Carta do editor

maio-junho de 2015

Temas bíblico-pastorais

Caros leitores e leitoras,

Graça e paz!

O mundo da chamada “pós-modernidade” tende a girar em torno de “celebridades”, de ídolos ocos, de modismos efêmeros, do consumismo. Costumes que afetam também a Igreja e a vida de fé. Diante dessas tendências culturais, é importante ter presente que a verdadeira “celebridade”, a base e centro da nossa fé, é Jesus Cristo.
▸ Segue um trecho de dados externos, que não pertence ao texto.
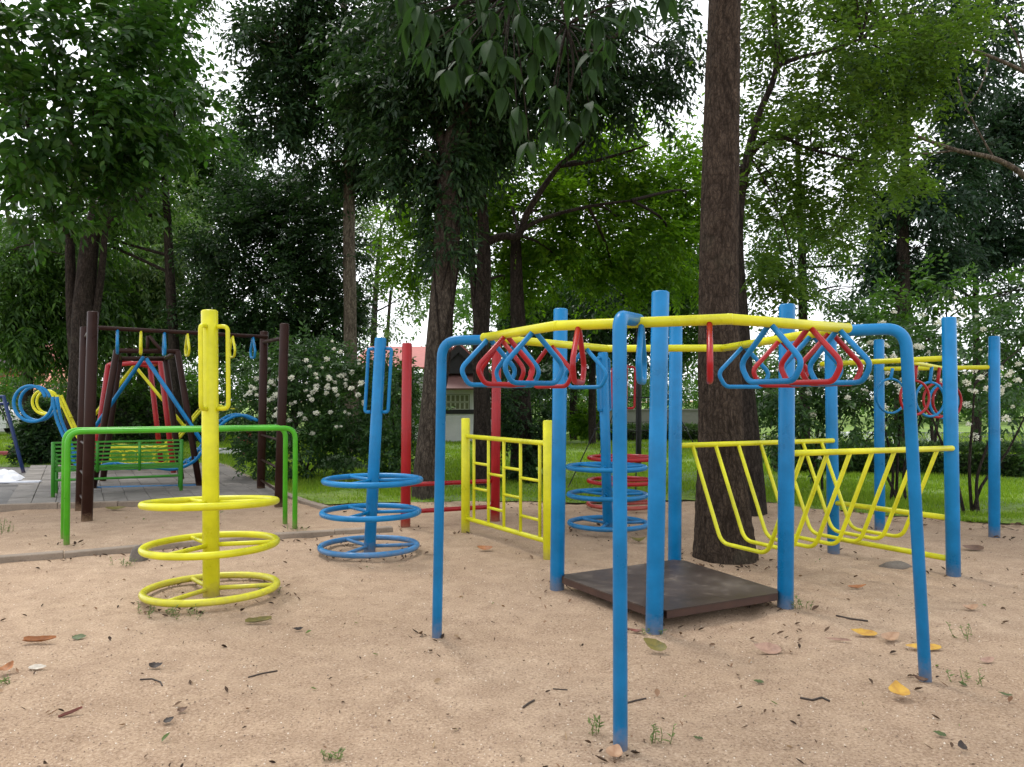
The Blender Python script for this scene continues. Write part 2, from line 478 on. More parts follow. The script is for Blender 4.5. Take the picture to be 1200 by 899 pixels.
def catmull(pts, n=6):
    pts = [Vector(p) for p in pts]; o = []
    for i in range(len(pts) - 1):
        p0 = pts[max(i - 1, 0)]; p1 = pts[i]; p2 = pts[i + 1]; p3 = pts[min(i + 2, len(pts) - 1)]
        for k in range(n):
            s = k / n; o.append(.5 * ((2 * p1) + (p2 - p0) * s + (2 * p0 - 5 * p1 + 4 * p2 - p3) * s * s + (3 * p1 - p0 - 3 * p2 + p3) * s ** 3))
    o.append(pts[-1]); return o
def trunk_geo(mb, pts, radii, seg=14, n=6, rough=.06, seed=0, fine=0):
    path = catmull(pts, n); m = len(path); k = len(radii) - 1
    rs = [radii[min(int(i / (m - 1) * k), k - 1)] * (1 - (i / (m - 1) * k - min(int(i / (m - 1) * k), k - 1))) +
          radii[min(int(i / (m - 1) * k), k - 1) + 1] * (i / (m - 1) * k - min(int(i / (m - 1) * k), k - 1)) for i in range(m)]
    V, F = tube_geo(path, rs, seg, cap=False)
    o = []
    for i in range(m):
        for j in range(seg):
            v = V[i * seg + j]; c = path[i]; d = v - c
            a = 2 * math.pi * j / seg
            f = 1 + rough * mnoise.noise(Vector((math.cos(a) * 1.7 + seed, math.sin(a) * 1.7, c.z * .8)))
            if fine: f += fine * (abs(mnoise.noise(Vector((math.cos(a) * 7 + seed, math.sin(a) * 7, c.z * 4.5)))) * -1.2 + .3 + .5 * mnoise.noise(Vector((math.cos(a) * 17, math.sin(a) * 17 + seed, c.z * 12))))
            o.append(c + d * f)
    mb.add(o, F, True)

def clump_sub(rng, clumps, per):
    """sub-centres (branch tips) inside each ellipsoidal clump"""
    subs = []
    for (c, rad, wgt) in clumps:
        m = max(3, int(per * wgt))
        d = rng.normal(size=(m, 3)); d /= np.linalg.norm(d, axis=1, keepdims=True)
        rr = rng.uniform(.25, 1, (m, 1)) ** .5
        subs.append((np.array(c), np.array(rad), np.array(c) + d * rr * np.array(rad)))
    return subs
def crown(tree, bark, mat, clumps, seed, per=14, tw=26, K=9, tl=.5, L=.12, W=.045, droop=.25, flat=.6, theta=55,
          sig=.20, trunk=None, attach=None, limb=.05, name='crown', out=.8, branches=True, full=False):
    """clumps: list of (centre, radii xyz, weight) in world space"""
    rng = np.random.default_rng(seed); lv = Leaves(seed + 1); lv.full = full; loc = np.array(tree.location)
    subs = clump_sub(rng, clumps, per)
    O = []; T = []
    for ci, (c, rad, sub) in enumerate(subs):
        for s in sub:
            m = max(4, int(tw * rng.uniform(.4, 1.5)))
            p = s + rng.normal(0, 1, (m, 3)) * rad * sig
            dirn = (p - c) / rad * out + rng.normal(0, .55, (m, 3)); dirn[:, 2] -= droop * .5
            O.append(p); T.append(dirn)
        if branches and trunk is not None and attach is not None:
            a = Vector(attach[min(ci, len(attach) - 1)]); cc = Vector(c)
            mid = a.lerp(cc, .5) + Vector(rng.normal(0, .06, 3)) * (cc - a).length + Vector((0, 0, .05 * (cc - a).length))
            p = [a, mid, cc]; trunk_geo(trunk, [q - Vector(loc) for q in p], [limb, limb * .7, limb * .4], 7, 4, 0)
            for s in sub[:max(4, len(sub) // 2)]:
                s = Vector(s); m2 = cc.lerp(s, .5) + Vector(rng.normal(0, .08, 3)) * (s - cc).length
                st = a.lerp(cc, rng.uniform(.55, 1)) if rng.random() < .5 else cc
                trunk_geo(trunk, [q - Vector(loc) for q in (st, m2, s)], [limb * .38, limb * .22, limb * .08], 5, 3, 0)
    O = np.concatenate(O) - loc; T = np.concatenate(T)
    lv.twigs(O, T, K, tl, L, W, theta, droop, flat)
    return link(name, lv.mesh(name), mat, tree, kind='stuff')
def C(px, py, d, rx, ry, w=1.0, rz=None):
    """an ellipsoid of leaves: centre at pixel, depth; radii in pixels"""
    a, b = px_m(rx, d), px_m(ry, d)
    return (tuple(P(px, py, d)), (a, rz or (a + b) / 2, b), w)
def tree(label, base, cat='tree', name='tree', group=None): return thing(name, label, cat, base, group)
def finish_trunk(t, mb, bark): return link('trunk', mb.mesh('trunk'), bark, t)

# ================================================================== PLAY EQUIPMENT
Z = Vector((0, 0, 1))
def vxy(v, z): return Vector((v.x, v.y, z))

# ---- climbing frame: platform, bridge of V rungs, ring station -------------
p655, p774, p920 = G(652.5, 690), G(766, 740), G(920, 712)
p790 = p655 + p920 - p774
p1117, p975, p1165, p1030 = G(1117.5, 675), G(977, 647), G(1165, 629), G(1031, 620)
cf = thing('playground_climber', 'large blue climbing frame with brown platform, yellow V-shaped rung bridge and a ring station', 'climbing frame', vxy((p774 + p920) / 2, 0))
TOP = 2.13
def cap_post(parent, a, b, r, mat, name='post', seg=22):
    mb = MB(); mb.tube(local(parent, [a - Vector((0, 0, .15)), b]), r, seg)
    return link(name, mb.mesh(name), mat, parent)
for a, tx, tp in ((p655, 657, 363), (p774, 774, 343), (p920, 922.5, 358), (p790, 792, 380), (p1117, 1112, 373), (p975, 973, 384), (p1165, 1165, 395), (p1030, 1030, 399)):
    b = P(tx, tp, a.y)
    cap_post(cf, a, Vector((b.x, a.y, b.z)), .055, BLUE)
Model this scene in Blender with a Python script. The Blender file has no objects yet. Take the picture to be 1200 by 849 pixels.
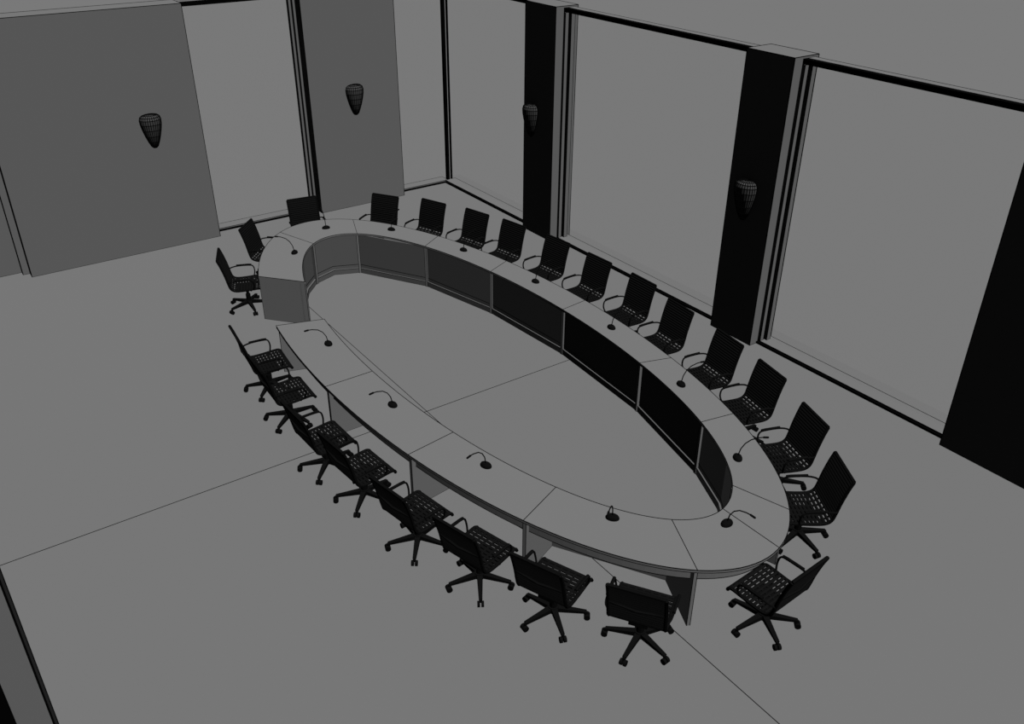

Toda a pastoral e os ministérios, se adequados, conduzem para ele e para o evangelho, assim como para a práxis que deles decorrem, e não para outras coisas ou pessoas. Já o apóstolo Paulo alertava sobre a imaturidade na fé da comunidade de Corinto, ao se deixarem guiar por “instintos egoístas e agirem como qualquer um”, afirmando “eu sou de Paulo” ou “eu sou de Apolo”: “ninguém pode colocar outro alicerce além do que já está posto, que é Jesus Cristo” (1Cor 3,1-15).

O gosto corrente por “celebridades”, por formas apelativas de práticas religiosas, por liturgias com caráter de entretenimento – mesmo que concebidas como um canal de comunicação com as pessoas de hoje –, se ficar apenas nisso, pode incorrer em uma espécie de mundanismo com aparências de religiosidade, sinalizar uma fé imatura e distante do compromisso com o evangelho ou mesmo fomentar uma espécie de consumismo religioso. É preciso ter cuidado para não reproduzir na Igreja o que há de pior na sociedade. Pelo contrário, a fé cristã nos move em direção a uma consciência e modo de ser alternativos. Em vez de tomar modismos como referência, os cristãos procuram ajudar as pessoas a encontrar um referencial mais sólido, que é Cristo e o evangelho.

Em seu artigo a seguir, dom Pedro Brito lembra a conclamação do papa Francisco para que “não deixemos que nos roubem o evangelho” (Evangelii Gaudium, n. 97). E questiona: “Quem está roubando o evangelho de nós? Quem está deixando roubá-lo? Como é que se rouba ou se deixa roubar o evangelho?”, apontando também as indicações do papa: o mundanismo espiritual, o desejo de vanglória, o esquecimento da profecia.

Aparecem traços evidentes desse pragmatismo e do distanciamento do evangelho nas mentalidades religiosas marcadas pela teologia da prosperidade e nos espetáculos religiosos. Aquela se manifesta de maneira mais clara e forte no neopentecostalismo, mas está também presente nas concepções de muitos católicos, mesmo que de maneira mais moderada, bem como nas missas temáticas, que viram show e esquecem o memorial do sacrifício de Cristo, e nas “missas de cura e libertação”, que tendem a uma espécie de curandeirismo populista, podendo levar a esquecer que as curas realizadas por Jesus são sinais da chegada do Reino e de tudo o que ele significa e que libertação tem um sentido muito profundo em toda a história da salvação, como transformação da realidade, e não apenas um significado intimista e individualista. Está certo que a fé e a oração têm uma dimensão sanativa, mas é preciso o cuidado de aprofundar e embasar isso para não se perder na superficialidade e no populismo.

Não se trata de fazer críticas destrutivas às atividades de comunicadores católicos que têm capacidade de interagir com o grande público ou de ministros e cantores que buscam renovação litúrgica, mas de lembrar a necessidade de aprofundamento, de não esquecer o referencial maior que é Cristo e o evangelho; ressaltar que não convém fazer uma espécie de vale-tudo simplesmente para arrebanhar gente; deixar claro que entre os seguidores de Cristo, ao longo da história, há referências bem melhores para os ministérios eclesiásticos que as celebridades do mundo atual. Um público numeroso, mas distante do evangelho, não é decerto motivo de regozijo.